90 Day Men

    Panda Park


    The 90 Day Men’s third full-length, Panda Park, finds the St. Louis-via-Chicago quartet pushing the piano-prog, flute-rock envelope. And this is not an easy envelope to push: Lots of things can go wrong. You could start wearing Peter Pan tights like Jethro Tull. You could outfit your band in white robes. You could take yourself way too seriously.


    The band’s challenging, syncopated songs have grown considerably from their last compelling LP, 2002’s To Everybody; by all accounts, their increased breadth is successful. The band is bold in its choices, unapologetically constructing jammy arrangements (four of the seven songs top the five-minute mark) imbued with psychedelic flourishes and obscure lyrics upon a foundation of piano. This may sound like an unruly (or masturbatory) combination, but hats off to keyboardist Andy Lansangan — his piano work fits surprisingly well amidst bassist Rob Lowe and guitarist Brian Case’s electronics and Cayce Key’s aggressive drums.

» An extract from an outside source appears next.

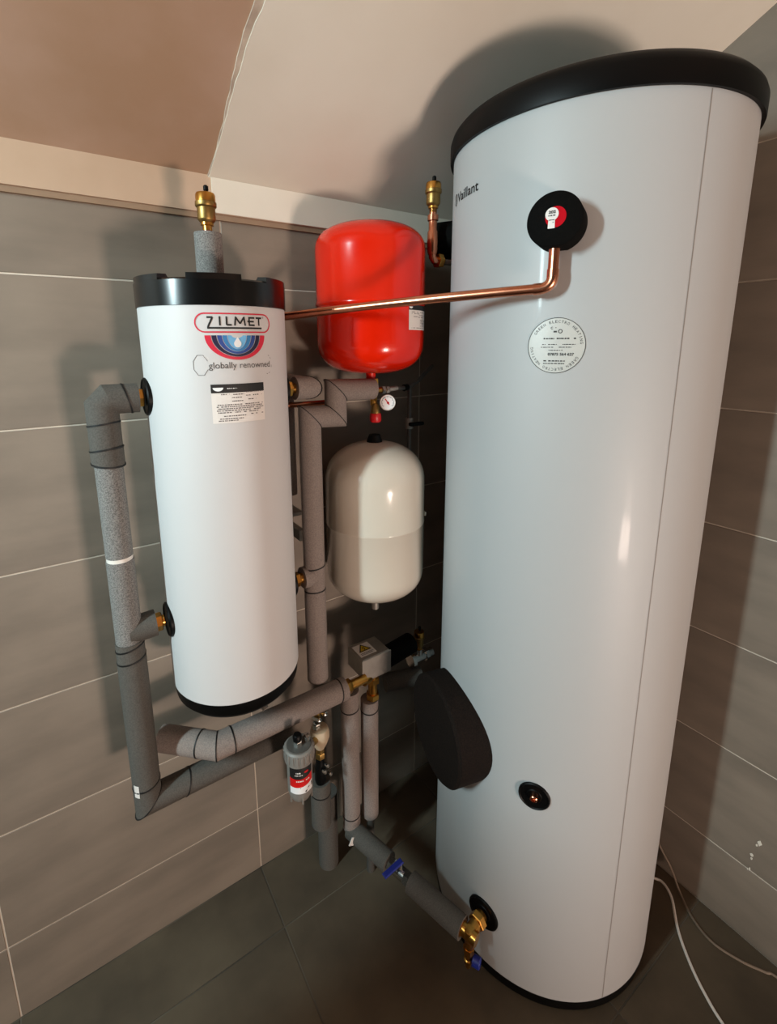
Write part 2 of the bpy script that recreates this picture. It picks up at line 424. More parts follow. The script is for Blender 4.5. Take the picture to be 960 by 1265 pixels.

    But then there are the troublesome vocals.

    To be clear: Panda Park is an uplifting, strong and curious album by well-trained players. But, while you are being summoned skyward by 90 Day Men’s skillfully developed structures, you find your journey occasionally interrupted by pesky, discordant harpies in the form of abrasively whiny or comically exaggerated vocals. Proof of the former: The opening “Even Time Ghost Can’t Stop Wagner” is plagued by the appearance of a Jeff Buckley-ish falsetto. Proof of the latter: If meant to be a parody, the vibrato-heavy vocals on “Silver and Snow” would be hilarious. But I suspect they are not: Panda Park conveys a mature sincerity throughout its remaining tracks.

    And they use these tracks ambitiously, compressing a good deal in a conservative amount of space — Panda Park clocks in at about 34 minutes. Consider a few of its gems: The spaced-out atmospheres built during the first four minutes of the echo-heavy “Night Birds,” the beautiful progressions of “Chronological Disorder,” the restrained vocals and rising electro-swirl of “When Your Luck Runs Out,” the shimmying drums of “Sequel,” and the ominous piano melody, bass line and guitar shrieks on “Too Late Or Too Dead.”

    In Panda Park, 90 Day Men have created an album that (despite a couple of baffling vocal treatments) further secures the group’s position at the forefront of its own genre-defying realm.